[Start of INFORMATION SHOWN]
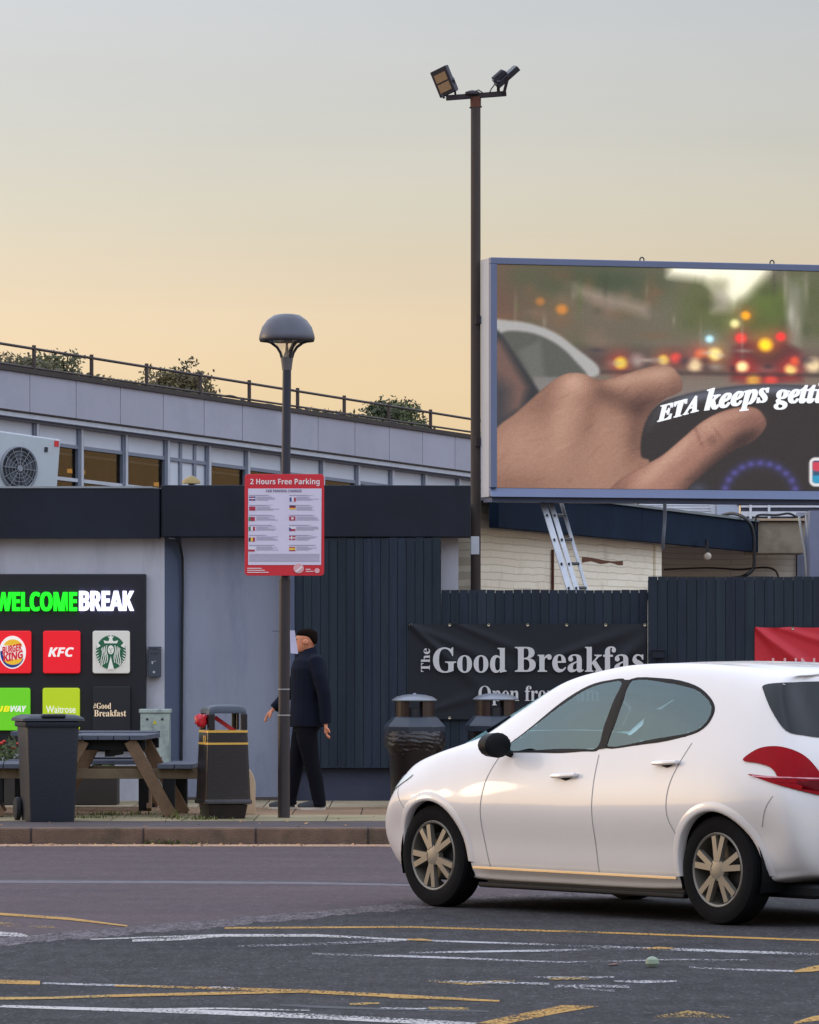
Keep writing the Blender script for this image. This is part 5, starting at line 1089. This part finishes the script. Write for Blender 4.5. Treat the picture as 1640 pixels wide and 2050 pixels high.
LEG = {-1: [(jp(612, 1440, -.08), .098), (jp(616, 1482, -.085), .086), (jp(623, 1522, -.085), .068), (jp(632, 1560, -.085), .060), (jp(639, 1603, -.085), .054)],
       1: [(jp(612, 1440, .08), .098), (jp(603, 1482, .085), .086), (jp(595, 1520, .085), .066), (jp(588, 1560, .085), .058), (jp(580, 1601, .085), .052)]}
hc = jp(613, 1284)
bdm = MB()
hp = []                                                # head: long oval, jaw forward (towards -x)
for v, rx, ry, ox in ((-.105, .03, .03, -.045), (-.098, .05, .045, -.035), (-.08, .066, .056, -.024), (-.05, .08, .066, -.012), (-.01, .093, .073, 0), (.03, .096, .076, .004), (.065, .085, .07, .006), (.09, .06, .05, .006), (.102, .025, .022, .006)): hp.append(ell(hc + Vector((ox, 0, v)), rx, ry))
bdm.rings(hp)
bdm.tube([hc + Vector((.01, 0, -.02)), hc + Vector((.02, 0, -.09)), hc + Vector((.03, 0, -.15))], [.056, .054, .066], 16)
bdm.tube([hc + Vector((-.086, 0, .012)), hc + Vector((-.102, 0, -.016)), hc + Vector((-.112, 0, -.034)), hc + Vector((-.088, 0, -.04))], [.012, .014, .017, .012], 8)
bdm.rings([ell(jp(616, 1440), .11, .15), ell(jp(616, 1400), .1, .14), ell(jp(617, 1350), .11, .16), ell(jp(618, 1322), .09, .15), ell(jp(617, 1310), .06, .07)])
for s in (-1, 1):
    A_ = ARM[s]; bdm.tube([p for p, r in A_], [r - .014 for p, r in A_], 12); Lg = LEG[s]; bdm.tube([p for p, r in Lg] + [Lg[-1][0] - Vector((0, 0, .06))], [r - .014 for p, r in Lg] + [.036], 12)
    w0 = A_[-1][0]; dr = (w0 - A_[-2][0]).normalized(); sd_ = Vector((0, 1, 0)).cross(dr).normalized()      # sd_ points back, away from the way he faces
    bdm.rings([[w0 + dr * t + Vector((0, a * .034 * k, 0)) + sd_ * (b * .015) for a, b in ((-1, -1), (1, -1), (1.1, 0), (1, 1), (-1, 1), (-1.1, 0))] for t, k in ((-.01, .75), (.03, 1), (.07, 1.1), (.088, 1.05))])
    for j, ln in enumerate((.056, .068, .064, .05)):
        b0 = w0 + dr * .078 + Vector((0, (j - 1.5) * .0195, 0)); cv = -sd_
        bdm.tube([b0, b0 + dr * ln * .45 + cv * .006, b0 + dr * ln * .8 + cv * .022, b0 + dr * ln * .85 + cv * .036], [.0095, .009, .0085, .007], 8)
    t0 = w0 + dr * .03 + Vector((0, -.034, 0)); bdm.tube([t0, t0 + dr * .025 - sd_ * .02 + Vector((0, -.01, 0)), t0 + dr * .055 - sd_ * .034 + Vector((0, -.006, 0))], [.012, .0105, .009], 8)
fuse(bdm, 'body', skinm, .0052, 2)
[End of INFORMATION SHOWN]
[Start of INFORMATION SHOWN]
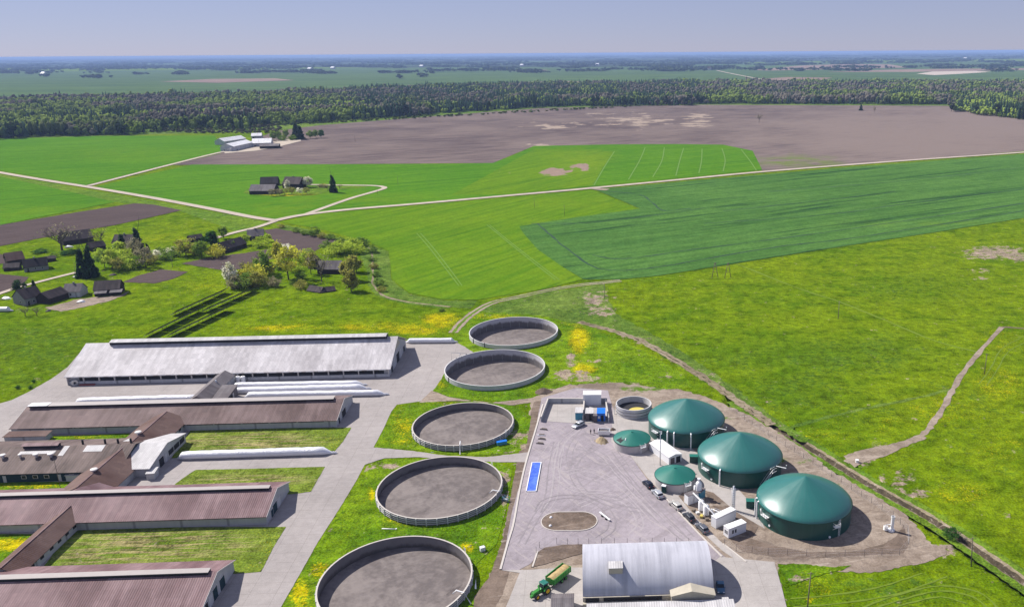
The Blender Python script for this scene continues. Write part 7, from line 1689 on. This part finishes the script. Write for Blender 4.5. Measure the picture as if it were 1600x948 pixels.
[End of INFORMATION SHOWN]
TASK DETAILS
Write out every line of the preceding listing that contains "from".

REPLY TO THE EXERCISE
    w0 = A_[-1][0]; dr = (w0 - A_[-2][0]).normalized(); sd_ = Vector((0, 1, 0)).cross(dr).normalized()      # sd_ points back, away from the way he faces
The Blender Python script for this scene continues. Write part 7, from line 1689 on. This part finishes the script. Write for Blender 4.5. Measure the picture as if it were 1600x948 pixels.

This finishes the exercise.